There are various ways in which the found footage genre uses the camera to tell the story. Some let the camera do all the work while others provide interviews, commentary, and other narrative features. The former consists of films like Blair Witch Project and the latter includes Cannibal Holocaust. Judging by box office numbers, those who follow the Blair Witch path turn into money making machines while the others find trouble ensuring a theatrical release. The sub-genre continues to grow with both critically acclaimed and box office hits. Usually, but not always, found-footage films are a sub-section of the horror genre, and so last October I posted a list of my favourite found footage horror films. But with the release of Chronicle this weekend, I’ve decided to put together a list of some of my other personal favourites. These films range from Sci-Fi monster movies to French art-house crime flicks, but much like their horror counterparts, they each place the viewer in the centre of the action, with the cameraman as one of the principle characters in the film in an attempt to simulate reality by directly implying that the movie has been “discovered” somewhere and then distributed to audiences.

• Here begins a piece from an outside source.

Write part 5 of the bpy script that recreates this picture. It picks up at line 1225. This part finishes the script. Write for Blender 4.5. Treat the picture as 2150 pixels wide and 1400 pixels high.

Note: I’ve decided to not list any moc-doc style films, and keep it to full out found footage flicks. I’ll be making a list of my favorite moc-docs soon.
Trollhunter
Directed by Andre Øvredal
Trollhunter works on a number of levels: fairytale, fantasy, supernatural adventure, political satire, workplace comedy, but the most immediately satisfying characteristic is Ovredal’s take on Scandinavian legends. Ovredal introduces various troll subspecies such as the Tosserlad, the Ringlefinch, the Jotnar. One of the many clever and engaging aspects of the film is Ovredal’s take on the classic ideas of the supernatural rule book. The film’s model appears to be akin to Cloverfield only with a much lower budget and rough CGI. Still, the production values are impressive with wonderful troll design work by Håvard S. Johansen and Ivar Rødningen. As with The Blair Witch, Ovredal shoots his creatures vérité-style, using a fair amount of jittery camera work, night vision photography, point of view shots, characters breaking the fourth wall and in once scene, even continuing to shoot with a cracked lens. But unlike Blair Witch, which offered up various scares by keeping everything hidden and off-screen, Trollhunter exposes its elusive prey in full early on.
C’est arrivé près de chez vous (Man Bites Dog) (1992)

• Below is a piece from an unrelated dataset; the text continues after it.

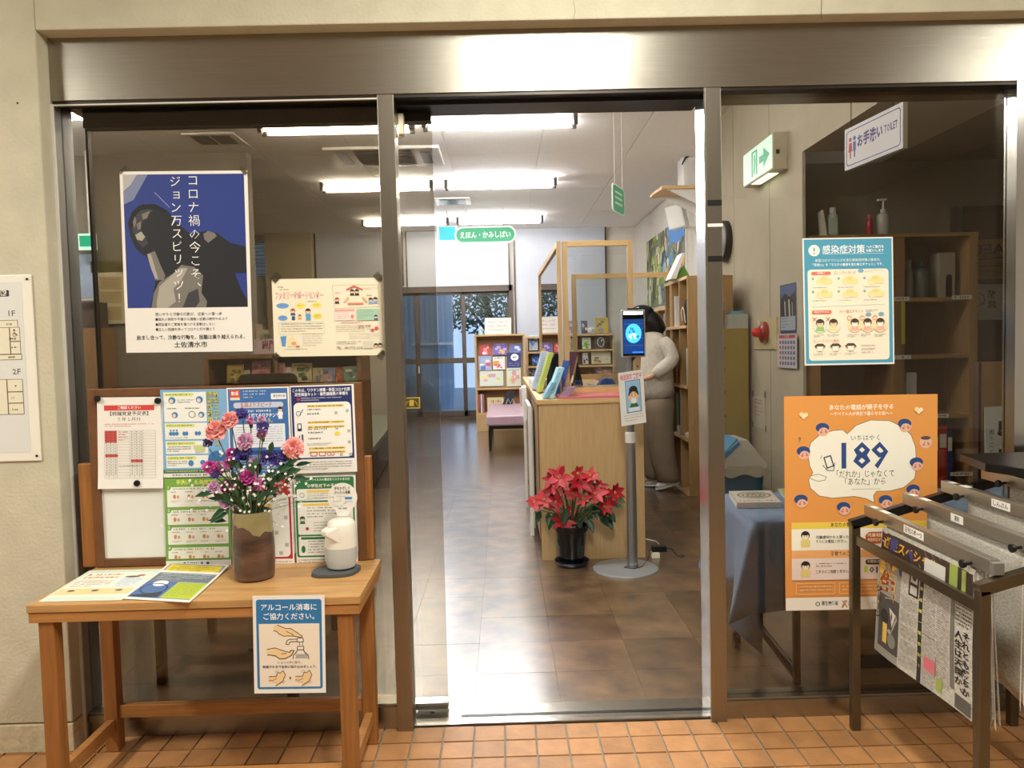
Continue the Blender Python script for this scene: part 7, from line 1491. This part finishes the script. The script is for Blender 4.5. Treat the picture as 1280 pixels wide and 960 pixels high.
# ================================================================== THE PERSON
def person():
    y = 3.95; xb = at(822, 500, y).x; t = thing('person', 'person seen from behind in a cream knit sweater, khaki wide trousers and white shoes', 'person', (xb, y, 0))
    def Z(py): return at(822, py, y).z
    def Xp(px, py): return at(px, py, y).x
    # continuous body, skinned over a skeleton
    hip = Vector((xb+.02, y, Z(505)+.02)); ch = Vector((Xp(816, 440), y-.0, Z(440))); nk = Vector((Xp(810, 418), y, Z(414))); hdp = Vector((Xp(803, 403), y-.02, Z(404)))
    V = [hip, hip.lerp(ch, .5), ch, nk, hdp, hdp+Vector((-.02, -.01, .07))]; E_ = [(0, 1), (1, 2), (2, 3), (3, 4), (4, 5)]; Rr = [(.09, .08), (.08, .08), (.09, .08), (.045, .045), (.065, .07), (.05, .06)]
    def chain(start, pts, rs):
        prev = start
        for p, r in zip(pts, rs): V.append(Vector(p)); Rr.append((r, r)); E_.append((prev, len(V)-1)); prev = len(V)-1
        return prev
    hands = []
    for s_ in (-1, 1):
        sh = Vector((Xp(820, 423), y+s_*.13, Z(424))); el = Vector((Xp(835.5, 448), y+s_*.2, Z(448))); wr_ = Vector((Xp(808, 470), y+s_*.15-.04, Z(470))); e = chain(2, [sh, el, wr_, wr_+Vector((-.05, -.01, -.015))], [.03, .03, .022, .026]); hands.append((e, wr_+Vector((-.05, -.01, -.015)), s_))
    for e, h, s_ in hands:
        for q in range(4): chain(e, [h+Vector((-.03, s_*(.018-.012*q), .0)), h+Vector((-.055+.006*abs(q-1.5), s_*(.02-.013*q), -.012)), h+Vector((-.072+.008*abs(q-1.5), s_*(.02-.013*q), -.03))], [.0085, .008, .007])
        chain(e, [h+Vector((-.012, -s_*.028, .0)), h+Vector((-.035, -s_*.036, -.015))], [.0095, .008])
    for s_, fx in ((-1, Xp(836, 604)), (1, Xp(822, 604))):
        chain(0, [hip+Vector((.0, s_*.09, -.04)), Vector(((hip.x+fx)/2-.01, y+s_*.1, Z(555))), Vector((fx, y+s_*.09, .09)), Vector((fx-.1, y+s_*.095, .045))], [.06, .05, .036, .03])
    me = bpy.data.meshes.new('body'); me.from_pydata([tuple(v) for v in V], E_, []); o = bpy.data.objects.new('body', me); COL.objects.link(o); adopt(o, t)
    sk = o.modifiers.new('skin', 'SKIN'); 
    for i, r in enumerate(Rr): me.skin_vertices[0].data[i].radius = r
    me.skin_vertices[0].data[0].use_root = True; sb = o.modifiers.new('sub', 'SUBSURF'); sb.levels = 1; sb.render_levels = 2; me.materials.append(skin)
    # face, looking down to the left
    f = MB(); hc = hdp+Vector((-.02, -.01, .035)); f.loft([(hc+Vector((-.02, 0, -.095)), .035, .035), (hc+Vector((-.01, 0, -.06)), .06, .055), (hc, .082, .07), (hc+Vector((.0, 0, .06)), .085, .072), (hc+Vector((0, 0, .1)), .05, .045)], skin, 18)
    f.tube([hc+Vector((-.08, 0, .02)), hc+Vector((-.1, 0, -.015)), hc+Vector((-.078, 0, -.025))], [.006, .012, .006], skin, 8)
    for s_ in (-1, 1): f.lathe([(0, -.006), (.011, 0), (0, .006)], hc+Vector((-.074, s_*.03, .012)), paper, 10); f.lathe([(0, -.004), (.005, 0), (0, .004)], hc+Vector((-.082, s_*.03, .012)), black, 8)
    f.box(hc+Vector((-.07, -.02, -.056)), hc+Vector((-.064, .02, -.048)), mat('lips', '#a8505a', .5, noise=9)); f.build('head', t)
    # hair: bob that spreads to the shoulder
    h = MB(); h.loft([(Vector((Xp(817, 413), y, Z(417))), .075, .1), (Vector((Xp(816, 410), y, Z(411))), .11, .12), (Vector((Xp(812, 402), y, Z(402))), .12, .118), (Vector((Xp(807, 394), y, Z(394))), .115, .11), (Vector((Xp(803, 388), y, Z(387.5))), .085, .085), (Vector((Xp(801, 385), y, Z(383.5))), .035, .04)], hairm, 24)
    h.loft([(hc+Vector((.012, 0, z_)), a_, b_) for z_, a_, b_ in ((-.06, .05, .08), (-.03, .075, .09), (.03, .1, .088), (.075, .098, .082), (.105, .07, .06), (.118, .03, .03))], hairm, 20)
    h.build('hair', t)
    # sweater
    s = MB(); A = (Vector((1, 0, 0)), Vector((0, 1, 0)))
    def sec(l, r_, py, ry, tilt=0): xl_, xr2 = Xp(l, py), Xp(r_, py); return (Vector(((xl_+xr2)/2, y, Z(py))), (xr2-xl_)/2, ry)
    s.loft([sec(795, 844, 501, .17), sec(797, 842.5, 485, .175), sec(800, 841, 468, .175), sec(802, 839, 450, .18), sec(802, 837, 436, .19), sec(803, 833, 424, .185), sec(804, 827, 416.5, .13), sec(806, 820, 412, .07)], knit, 28); s.build('sweater', t, subsurf=1)
    for s_ in (-1, 1):
        sh = Vector((Xp(820, 423), y+s_*.13, Z(424))); el = Vector((Xp(835.5, 448), y+s_*.2, Z(448))); wr_ = Vector((Xp(811, 468), y+s_*.15-.04, Z(469)))
        MB().tube([sh, sh.lerp(el, .5)+Vector((.02, 0, .0)), el, el.lerp(wr_, .3)+Vector((-.0, 0, -.012)), el.lerp(wr_, .7), wr_], [.075, .072, .066, .062, .055, .045], knit, 16).build('sleeve', t, subsurf=1)
    # wide trousers
    for s_, l, r_ in ((-1, (802, 841, 804, 837, 811, 842, 819, 848), 600), (1, (800, 836, 802, 828, 806, 832, 808, 834), 600)):
        def sc2(a, b, py, ry): return (Vector(((Xp(a, py)+Xp(b, py))/2, y+s_*.085, Z(py))), (Xp(b, py)-Xp(a, py))/2, ry)
        MB().loft([sc2(l[0], l[1], 494, .1), sc2(l[0], l[1], 510, .11), sc2(l[2], l[3]+2, 535, .105), sc2(l[4]-1, l[5]-1, 570, .1), sc2(l[6], l[7], r_-3, .095), sc2(l[6]+1, l[7]-1, r_, .09)], trouser, 22).build('trouser_leg', t, subsurf=1)
    # shoes: toes to the left
    for s_, x0, x1, yy in ((-1, 820, 848.5, y-.09), (1, 806, 830, y+.1)):
        a = at(x0, 612, yy).x; b = at(x1, 606, yy).x; mb = MB(); L = b-a
        tilt = .045 if s_ < 0 else 0
        mb.loft([(Vector((a+L*u, yy, .012+tilt*u+h_/2)), .0, 0) for u, h_ in ()] or [(Vector((a+L*u, yy, zz+tilt*u)), hw, hh, (0, 1, 0), (0, 0, 1)) for u, zz, hw, hh in ((0, .03, .01, .012), (.08, .032, .034, .026), (.3, .036, .046, .032), (.55, .044, .042, .04), (.8, .05, .038, .046), (.97, .046, .03, .04), (1, .046, .014, .02))], shoe, 18)
        ob = mb.build('shoe', t); so = MB().loft([(Vector((a+L*u, yy, .012+tilt*u)), hw, .011, (0, 1, 0), (0, 0, 1)) for u, hw in ((-.01, .012), (.08, .038), (.35, .05), (.6, .045), (.9, .04), (1.01, .02))], paper, 12).build('sole', ob)
person()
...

Directed by André Bonzel and Benoît Poelvoorde
In the tradition of all desperate filmmakers who can’t afford much film stock, the trio of Rémy Belvaux, André Bonzel and Benoît Poelvoorde set out to make the cheapest movie possible. Intended as a calling card, Man Bites Dog would spoof documentaries by taking a fictitious serial killer around as he exercises his craft. He expounds on art, music, nature, society, and life as he offs mailmen, pensioners, and random people. Every frame of this film is shot documentary-style in grainy black-and-white. This pseudo-realism, complete with rough uneven editing and shaky hand-held camera work, gives a frightening air of legitimacy to it’s a deeply compelling indictment of screen violence as entertainment – a critique of our crime-saturated media and violence-dominated life that we’ve seen time and time again, but not quite like this.
Cloverfield (2008)
Directed by Matt Reeves
This lean, mean monster movie at only 84-minutes, and offers a fresh spin on the genre. Employing a pseudo-documentary handheld camera style, director Matt Reeves creates a remarkable and economical approach to show widespread panic in Manhattan, by blending computer-generated and real footage, and limiting our perspective to just what Hud sees through his viewfinder. Even if it’s gimmicky filmmaking, it still makes for a surprisingly gripping thriller. Think The Blair Witch Project crossed with Godzilla. Cloverfield is alarming and nothing short of terrifying – a a milestone in contemporary filmmaking.
Chronicle
Directed by Josh Frank
First time director Josh Trank’s best asset is also his greatest challenge: The first-person narrative style, once viewed as a gimmicky variant for low-budget productions, wrestles with the logic of having characters constantly filming events with good reason. While the found footage approach has become an increasingly popular conceit, it can at times feel awkward and artificial. Yet with Chronicle, the seemingly low-tech approach makes the teens and their powers all the more believable and invests us in the characters with a surprising economy of screen time. Despite the limitations, Chronicle gains in intimacy and immediacy like no previous superhero movie has achieved.
Chronicle will never be mistaken for an artistic breakthrough, but it is unquestionably endowed with the best special effects this low-budget shaky-cam movie could afford. The effects here (handled by Simon Hansen, second unit director on District 9) are terrific – both seamless and as realistic as can be. Most notable is the climax revolving around Seattle’s Space Needle, a remarkably economical urban view of widespread panic obviously done on a small budget yet rivalling that of any superhero movie of 2011. Shot for a reported $15 million, director Trank wisely strips down the pic – the compositions are visually clutter free, the shots usually static or steady – and the result is pure movie magic.